A Star Is Born: However, the VAST majority of the Solar System's mass is in the Sun. Gravitational forces of this mass starts fusing hydrogen into helium, and the Sun ignites. Originally it was dimmer than today, but still it shone. Solar wind and photon pressure began to sweep the Solar System clear of much debris.
Hadean Eon:
That time period before the oldest known rocks on Earth
A "zen" time period, in that it is defined by absence, and one which will always shrink as new discoveries of ever-more-ancient rocks are made.
Based on estimates of the age of the Earth, the Hadean begins 4.56 Ga. It ends 4.03 Ga (in terms of whole rocks) or 4.40 Ga (in terms of oldest individual zircon crystals) as of February 2001. Some charts show a round 4.00 Ga but this isn't justified by our current data, and no formal proposal has been ratified to make 4.00 Ga the base of the Proterozoic.
Not (quite) yet a formal unit under the International Commission on Stratigraphy, although this is expected to change soon
By definition cannot be represented by rocks!
The Iron Catastrophe: Although the Earth is not a star, it (or at least the Proto-Earth) too went through a profound change in its
earliest history. Originally the ices, organics, silicates, and metals would have been randomly mixed together, but a combination of gravitational heating, heating from impacts of planetessimals, and radioactive heating from some of the isotopes found in the silicates and metals caused the material of Proto-Earth to melt. The heaviest materials (mostly metals, especially iron and nickel) sank to the interior to form the core; the silicates "floated" on top to form the mantle. Ices melted into gasses and liquids, and they and organics got mixed in with other material. With a metallic core, Earth now had a magnetosphere.

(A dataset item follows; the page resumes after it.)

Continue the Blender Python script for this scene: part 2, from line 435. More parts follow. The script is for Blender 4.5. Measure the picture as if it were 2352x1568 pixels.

The Primordial Atmosphere: Proto-Earth's original atmosphere would have mostly been hydrogen and helium, like the gas giants. However, it lost much of this atmosphere to a number of factors:
Its lower gravitational field than the gas giants
Solar wind would have stripped much of the atmosphere, at least until the magnetic field became strong enough
Energy from planetssimal impacts would send some of that gas into space
(And one impact that did much more than ALL the others...)
Bad Moon Rising: About 4.510 Ga, a Mars-sized planet (called "Theia" by some) collided into the Proto-Earth ("Tellus"). Theia and a substantial fraction of the Earth's mantle was vaporized. The matter that remained in orbit around the Earth coalesced to form the Moon; the rest rained back down to the surface of the Earth. (So the matter of Proto-Earth + Theia became redistributed to form today's Earth + Moon). (It is worth noting that recent studies suggest that instead of a single "Big Thwack", multiple large planetary bodies may have smashed into Tellus in a geologically short period of time.)
As a result of the birth of the moon:
Earth's mantle was turned molten to a great depth: a magma ocean. Partial melting of this ocean began to separate out certain lighter minerals, and Earth's crust (originally all oceanic) began to form.
Although Earth's primordial atmosphere was lost, degassing from the magma ocean (and additional material from comets) produced Earth's water oceans (once the magma ocean had cooled down!) and the second (reducing) atmosphere.
The water oceans would originally have been much deeper than today's, as there was no (or very little) continental-scale rock to sit above sea level, and before the rise of subduction not much way of pulling water out of the oceans and mixing it into mantle silicates.
The reducing atmosphere would have resembled that of Saturn's moon Titan: mostly methane, carbon dioxide, nitrogen, ammonia, water vapor.